Un passé inséparable de la colonisation
La création de la commune de Sakal est fortement liée à la colonisation française au Sénégal. Située dans la partie nord du département de Louga, Sakal n’était pas connue de la liste des villages de l’époque. « Jusqu’en 1750, le village de Sakal n’existait pas et le site qu’il occupe aujourd’hui était un vaste espace désert et inoccupé », renseigne Mor Talla Samba, communicateur traditionnel et historien de la localité.
Cet espace, qui appartenait à un vaste ensemble appelé Thiol composé des villages de Gandiole, de Mpal, de Mbattar, de Thiagnaldé, entre autres, était sous le contrôle d’Amary Ngoné Sobel alors Damel du Cayor.
C’est en 1888 qu’un nommé Babacar Ndiaré, ayant quitté son village de Diakha Loum à la recherche de terres cultivables, a découvert ce site propice à l’agriculture et a choisi de s’y installer pour « se servir d’une partie de l’espace (Sakk en wolof) ». D’où l’origine du nom du village qui commençait à recevoir ses premiers occupants.

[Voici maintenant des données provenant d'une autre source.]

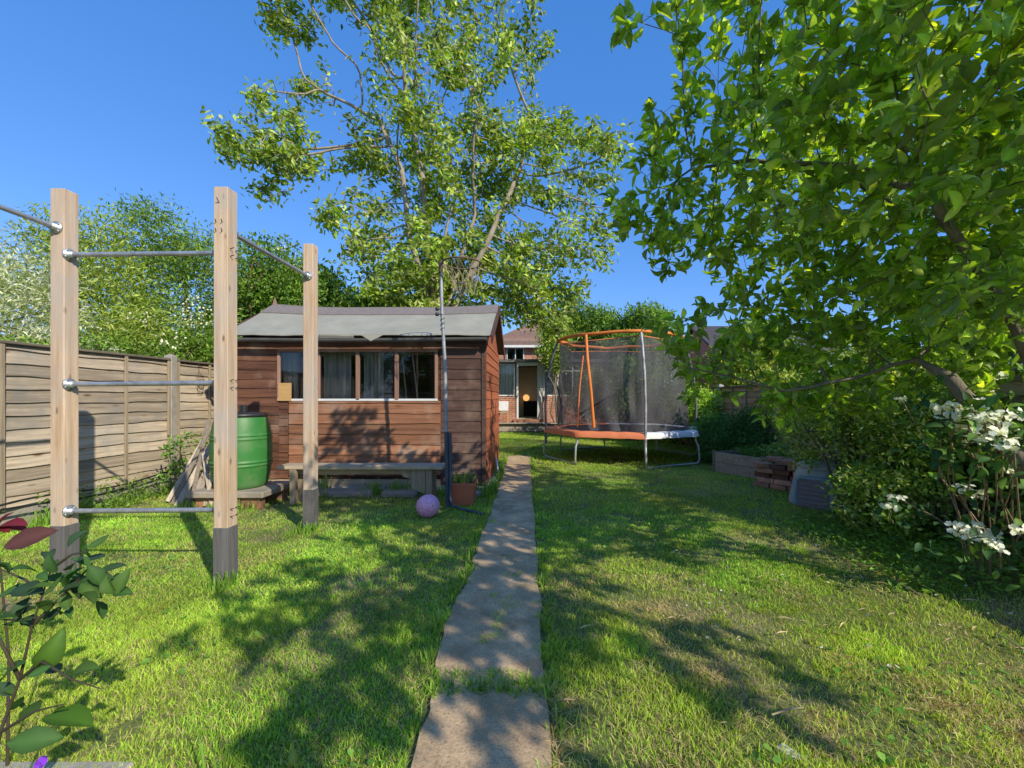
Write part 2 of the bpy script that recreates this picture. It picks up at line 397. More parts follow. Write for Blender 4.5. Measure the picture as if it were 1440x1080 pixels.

Mais la fin de la résistance contre la colonisation allait marquer un tournant important dans la vie de la future commune. Car, informe Mor Talla Samb, beaucoup d’occupants qui ont eu vent de la construction de la ligne ferroviaire reliant Dakar et Saint-Louis ont quitté les lieux et sont retournés à leurs anciens villages sous le prétexte d’une menace contre leurs valeurs traditionnelles et leur religion.
BIRAHIM DIAGNE, MAIRE DE SAKAL
« Le département n’a fait aucun investissement dans la commune »
Le Maire de Sakal, Birahim Diagne, ne cache pas sa désolation devant la situation de la commune qu’il dirige depuis 2014. « La commune de Sakal est le parent pauvre de l’Acte 3 de la décentralisation, car le département n’a fait aucun investissement à Sakal », se désole l’édile de la commune pour qui aucun investissement n’a été fait dans la zone par les autorités, à l’exception du centre de santé en cours de construction et financé par l’Agence française de développement (Afd).
Birahim Diagne ne manque pas de s’interroger sur l’absence d’investissement de l’État dans la commune qui, pourtant, selon lui, a toujours affiché sa volonté de se développer. « Tout ce que nous obtenons ici, c’est avec la coopération décentralisée et les ressortissants de Sakal qui financent les programmes d’adduction d’eau, la construction des cases de santé et l’équipement des établissements scolaires », révèle le maire de Sakal, qui ajoute qu’avec leurs propres moyens, les populations tentent de se développer. « Seulement notre maigre budget ne nous permet pas de faire de grandes réalisations », regrette le maire.